▶ Aim of the exercise
Reproduce each line bearing the word "scene".

▶ Provided data
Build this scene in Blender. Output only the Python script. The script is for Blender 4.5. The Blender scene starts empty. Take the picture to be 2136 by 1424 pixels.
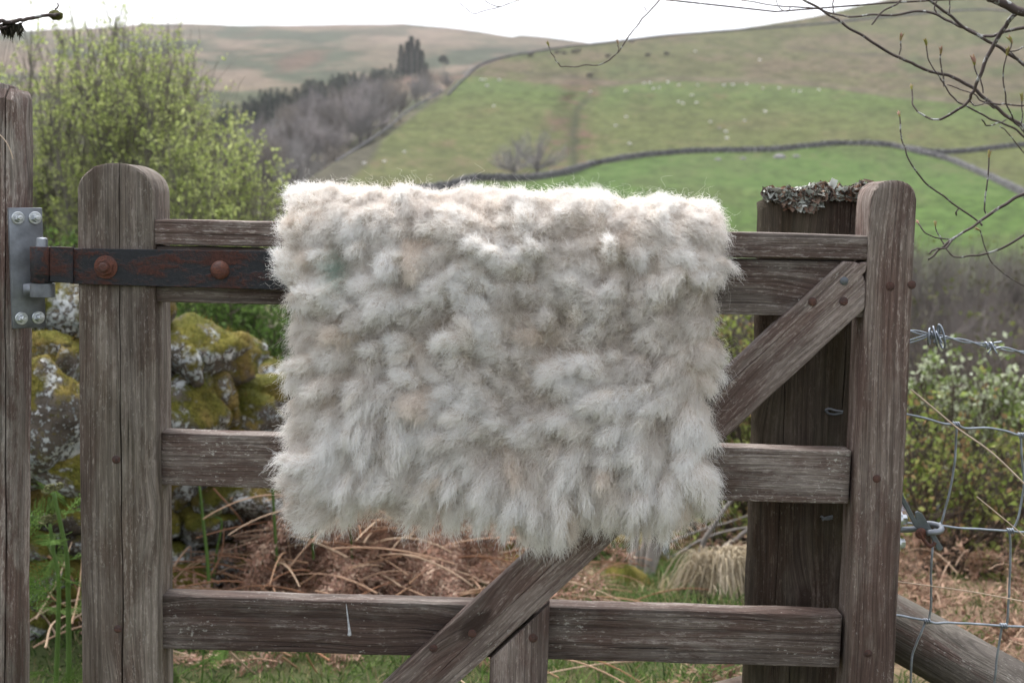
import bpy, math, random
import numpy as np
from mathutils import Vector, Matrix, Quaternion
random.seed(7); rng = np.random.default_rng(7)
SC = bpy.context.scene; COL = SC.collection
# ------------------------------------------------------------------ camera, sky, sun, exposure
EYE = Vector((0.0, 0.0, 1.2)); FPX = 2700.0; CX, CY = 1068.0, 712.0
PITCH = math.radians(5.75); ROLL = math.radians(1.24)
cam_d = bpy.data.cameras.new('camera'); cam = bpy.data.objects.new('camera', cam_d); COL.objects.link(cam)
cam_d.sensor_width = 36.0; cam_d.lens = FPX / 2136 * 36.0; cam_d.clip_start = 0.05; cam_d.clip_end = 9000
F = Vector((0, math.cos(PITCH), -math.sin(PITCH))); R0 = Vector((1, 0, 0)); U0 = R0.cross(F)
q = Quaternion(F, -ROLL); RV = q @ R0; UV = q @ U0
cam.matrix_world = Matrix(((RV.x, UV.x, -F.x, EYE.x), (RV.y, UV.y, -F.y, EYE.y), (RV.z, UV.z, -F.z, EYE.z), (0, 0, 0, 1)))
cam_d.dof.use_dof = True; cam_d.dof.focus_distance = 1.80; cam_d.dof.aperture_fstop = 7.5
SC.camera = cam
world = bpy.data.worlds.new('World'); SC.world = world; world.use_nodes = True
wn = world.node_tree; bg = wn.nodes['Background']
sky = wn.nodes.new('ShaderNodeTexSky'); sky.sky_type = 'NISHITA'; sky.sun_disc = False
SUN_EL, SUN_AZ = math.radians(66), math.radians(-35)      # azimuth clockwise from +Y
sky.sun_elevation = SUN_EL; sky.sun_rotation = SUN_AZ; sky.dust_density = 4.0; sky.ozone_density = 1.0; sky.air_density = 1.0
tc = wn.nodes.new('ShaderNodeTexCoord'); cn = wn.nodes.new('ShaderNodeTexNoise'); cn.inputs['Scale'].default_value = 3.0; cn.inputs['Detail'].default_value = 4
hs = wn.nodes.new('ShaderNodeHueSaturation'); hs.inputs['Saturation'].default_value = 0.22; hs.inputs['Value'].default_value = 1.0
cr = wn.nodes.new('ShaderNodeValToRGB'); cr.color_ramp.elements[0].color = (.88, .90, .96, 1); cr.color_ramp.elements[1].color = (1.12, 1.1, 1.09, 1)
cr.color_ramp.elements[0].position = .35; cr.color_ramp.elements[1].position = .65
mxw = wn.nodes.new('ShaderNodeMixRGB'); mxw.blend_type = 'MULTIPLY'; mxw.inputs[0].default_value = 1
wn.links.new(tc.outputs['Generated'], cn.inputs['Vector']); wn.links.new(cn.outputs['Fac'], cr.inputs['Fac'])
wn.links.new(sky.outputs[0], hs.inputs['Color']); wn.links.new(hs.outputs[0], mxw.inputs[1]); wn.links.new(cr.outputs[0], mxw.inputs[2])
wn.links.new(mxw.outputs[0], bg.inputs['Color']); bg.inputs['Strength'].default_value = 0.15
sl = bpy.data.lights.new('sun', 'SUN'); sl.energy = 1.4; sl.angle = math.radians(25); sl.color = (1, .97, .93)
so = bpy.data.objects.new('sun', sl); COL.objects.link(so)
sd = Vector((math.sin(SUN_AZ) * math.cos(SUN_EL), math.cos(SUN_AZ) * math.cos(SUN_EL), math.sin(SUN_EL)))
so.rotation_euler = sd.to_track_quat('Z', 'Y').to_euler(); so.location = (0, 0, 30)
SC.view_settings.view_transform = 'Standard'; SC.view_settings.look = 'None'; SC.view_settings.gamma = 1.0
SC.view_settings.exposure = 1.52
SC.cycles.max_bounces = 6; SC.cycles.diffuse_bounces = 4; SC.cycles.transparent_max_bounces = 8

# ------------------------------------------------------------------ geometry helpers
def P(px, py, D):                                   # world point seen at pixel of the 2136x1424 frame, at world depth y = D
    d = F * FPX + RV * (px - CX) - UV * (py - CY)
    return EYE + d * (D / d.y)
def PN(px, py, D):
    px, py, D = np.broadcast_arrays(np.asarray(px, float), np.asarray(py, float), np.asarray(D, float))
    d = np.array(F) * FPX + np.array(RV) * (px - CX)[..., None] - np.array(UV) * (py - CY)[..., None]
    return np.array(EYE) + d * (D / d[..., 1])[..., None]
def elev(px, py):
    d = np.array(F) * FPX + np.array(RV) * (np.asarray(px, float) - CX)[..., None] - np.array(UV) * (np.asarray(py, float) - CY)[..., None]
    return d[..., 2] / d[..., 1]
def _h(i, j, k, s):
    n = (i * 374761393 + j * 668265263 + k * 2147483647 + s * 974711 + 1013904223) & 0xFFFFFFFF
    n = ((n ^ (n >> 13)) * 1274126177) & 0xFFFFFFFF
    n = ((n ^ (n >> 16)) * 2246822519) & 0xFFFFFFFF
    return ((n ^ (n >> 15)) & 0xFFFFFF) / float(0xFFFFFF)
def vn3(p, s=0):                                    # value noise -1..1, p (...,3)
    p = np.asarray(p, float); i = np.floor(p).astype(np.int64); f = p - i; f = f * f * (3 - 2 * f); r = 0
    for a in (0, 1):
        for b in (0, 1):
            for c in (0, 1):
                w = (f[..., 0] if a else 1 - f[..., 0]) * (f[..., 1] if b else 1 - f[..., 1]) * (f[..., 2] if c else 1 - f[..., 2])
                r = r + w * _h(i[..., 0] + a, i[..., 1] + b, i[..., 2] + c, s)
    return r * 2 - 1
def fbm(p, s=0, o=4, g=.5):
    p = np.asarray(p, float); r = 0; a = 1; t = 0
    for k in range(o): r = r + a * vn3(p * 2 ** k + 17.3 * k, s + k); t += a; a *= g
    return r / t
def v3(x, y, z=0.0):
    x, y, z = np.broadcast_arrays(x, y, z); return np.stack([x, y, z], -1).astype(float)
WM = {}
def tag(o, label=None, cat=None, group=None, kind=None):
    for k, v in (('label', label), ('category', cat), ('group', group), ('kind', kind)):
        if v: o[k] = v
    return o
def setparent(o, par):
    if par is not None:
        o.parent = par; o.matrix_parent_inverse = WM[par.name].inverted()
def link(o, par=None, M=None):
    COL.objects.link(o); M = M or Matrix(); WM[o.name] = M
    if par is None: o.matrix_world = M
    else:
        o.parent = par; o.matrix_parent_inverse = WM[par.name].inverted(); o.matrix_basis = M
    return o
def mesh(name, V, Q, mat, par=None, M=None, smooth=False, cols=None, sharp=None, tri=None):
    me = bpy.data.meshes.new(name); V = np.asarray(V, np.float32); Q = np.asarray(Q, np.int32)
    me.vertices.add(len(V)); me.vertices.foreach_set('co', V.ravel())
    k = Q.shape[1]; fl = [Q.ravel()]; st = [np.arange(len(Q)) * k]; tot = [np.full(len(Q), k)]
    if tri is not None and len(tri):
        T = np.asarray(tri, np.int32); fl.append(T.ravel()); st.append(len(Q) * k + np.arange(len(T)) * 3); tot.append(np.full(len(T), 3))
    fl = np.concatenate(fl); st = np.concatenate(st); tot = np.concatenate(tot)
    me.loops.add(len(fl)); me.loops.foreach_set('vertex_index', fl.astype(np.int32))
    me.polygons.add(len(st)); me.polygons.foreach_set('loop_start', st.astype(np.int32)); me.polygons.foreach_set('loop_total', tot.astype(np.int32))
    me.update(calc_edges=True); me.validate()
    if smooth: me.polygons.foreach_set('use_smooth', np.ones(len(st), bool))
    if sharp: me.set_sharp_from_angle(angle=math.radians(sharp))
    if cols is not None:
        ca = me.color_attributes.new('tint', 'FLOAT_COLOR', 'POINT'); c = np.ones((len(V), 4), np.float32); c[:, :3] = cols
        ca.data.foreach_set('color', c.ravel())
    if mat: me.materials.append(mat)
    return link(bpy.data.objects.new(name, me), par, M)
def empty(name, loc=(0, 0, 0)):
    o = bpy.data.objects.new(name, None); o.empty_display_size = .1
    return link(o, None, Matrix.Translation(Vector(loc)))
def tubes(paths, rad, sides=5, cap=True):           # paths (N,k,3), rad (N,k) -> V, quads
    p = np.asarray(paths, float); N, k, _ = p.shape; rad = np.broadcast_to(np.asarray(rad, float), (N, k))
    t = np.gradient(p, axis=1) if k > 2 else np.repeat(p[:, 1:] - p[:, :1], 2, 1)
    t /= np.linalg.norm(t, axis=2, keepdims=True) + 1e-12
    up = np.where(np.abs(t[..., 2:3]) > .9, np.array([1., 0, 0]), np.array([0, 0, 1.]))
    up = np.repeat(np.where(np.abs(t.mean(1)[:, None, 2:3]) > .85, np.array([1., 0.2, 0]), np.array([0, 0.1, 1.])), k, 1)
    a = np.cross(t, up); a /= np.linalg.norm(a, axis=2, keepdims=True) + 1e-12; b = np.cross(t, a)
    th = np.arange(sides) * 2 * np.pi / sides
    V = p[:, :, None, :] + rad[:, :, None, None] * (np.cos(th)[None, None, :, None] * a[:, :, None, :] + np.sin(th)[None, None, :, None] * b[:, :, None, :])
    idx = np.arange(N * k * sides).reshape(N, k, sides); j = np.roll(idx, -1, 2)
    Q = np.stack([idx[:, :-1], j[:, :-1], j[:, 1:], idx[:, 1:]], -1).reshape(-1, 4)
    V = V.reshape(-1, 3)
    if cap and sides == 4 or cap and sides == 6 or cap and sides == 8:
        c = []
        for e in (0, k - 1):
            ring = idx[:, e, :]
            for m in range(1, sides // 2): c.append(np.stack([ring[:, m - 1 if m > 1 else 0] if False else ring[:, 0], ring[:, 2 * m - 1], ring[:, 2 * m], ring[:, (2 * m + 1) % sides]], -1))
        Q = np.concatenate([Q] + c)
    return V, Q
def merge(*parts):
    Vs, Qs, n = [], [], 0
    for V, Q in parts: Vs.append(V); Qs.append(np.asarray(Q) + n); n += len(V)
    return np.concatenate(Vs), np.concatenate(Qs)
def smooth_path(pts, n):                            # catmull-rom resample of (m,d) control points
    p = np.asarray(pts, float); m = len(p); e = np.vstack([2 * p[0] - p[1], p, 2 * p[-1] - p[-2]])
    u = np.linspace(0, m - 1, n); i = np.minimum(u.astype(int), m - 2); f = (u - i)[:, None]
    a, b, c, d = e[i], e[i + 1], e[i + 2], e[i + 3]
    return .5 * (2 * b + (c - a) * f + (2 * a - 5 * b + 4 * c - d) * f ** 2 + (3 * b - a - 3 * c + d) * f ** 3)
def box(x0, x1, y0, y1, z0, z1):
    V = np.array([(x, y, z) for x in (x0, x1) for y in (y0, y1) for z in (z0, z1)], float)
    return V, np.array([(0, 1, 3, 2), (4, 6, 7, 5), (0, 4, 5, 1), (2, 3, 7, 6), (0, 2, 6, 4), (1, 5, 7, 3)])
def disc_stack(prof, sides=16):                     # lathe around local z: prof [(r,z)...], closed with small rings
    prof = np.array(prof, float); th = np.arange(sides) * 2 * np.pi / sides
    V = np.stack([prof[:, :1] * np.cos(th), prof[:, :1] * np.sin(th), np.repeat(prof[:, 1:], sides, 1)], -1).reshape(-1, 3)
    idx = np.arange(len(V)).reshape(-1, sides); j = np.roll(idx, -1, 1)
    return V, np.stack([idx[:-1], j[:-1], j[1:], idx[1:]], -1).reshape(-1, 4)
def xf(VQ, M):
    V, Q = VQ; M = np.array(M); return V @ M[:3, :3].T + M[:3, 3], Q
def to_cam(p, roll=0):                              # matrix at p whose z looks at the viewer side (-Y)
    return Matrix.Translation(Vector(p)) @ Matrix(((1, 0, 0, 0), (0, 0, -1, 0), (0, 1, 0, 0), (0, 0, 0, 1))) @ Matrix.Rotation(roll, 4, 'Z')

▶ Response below
Build this scene in Blender. Output only the Python script. The script is for Blender 4.5. The Blender scene starts empty. Take the picture to be 2136 by 1424 pixels.
SC = bpy.context.scene; COL = SC.collection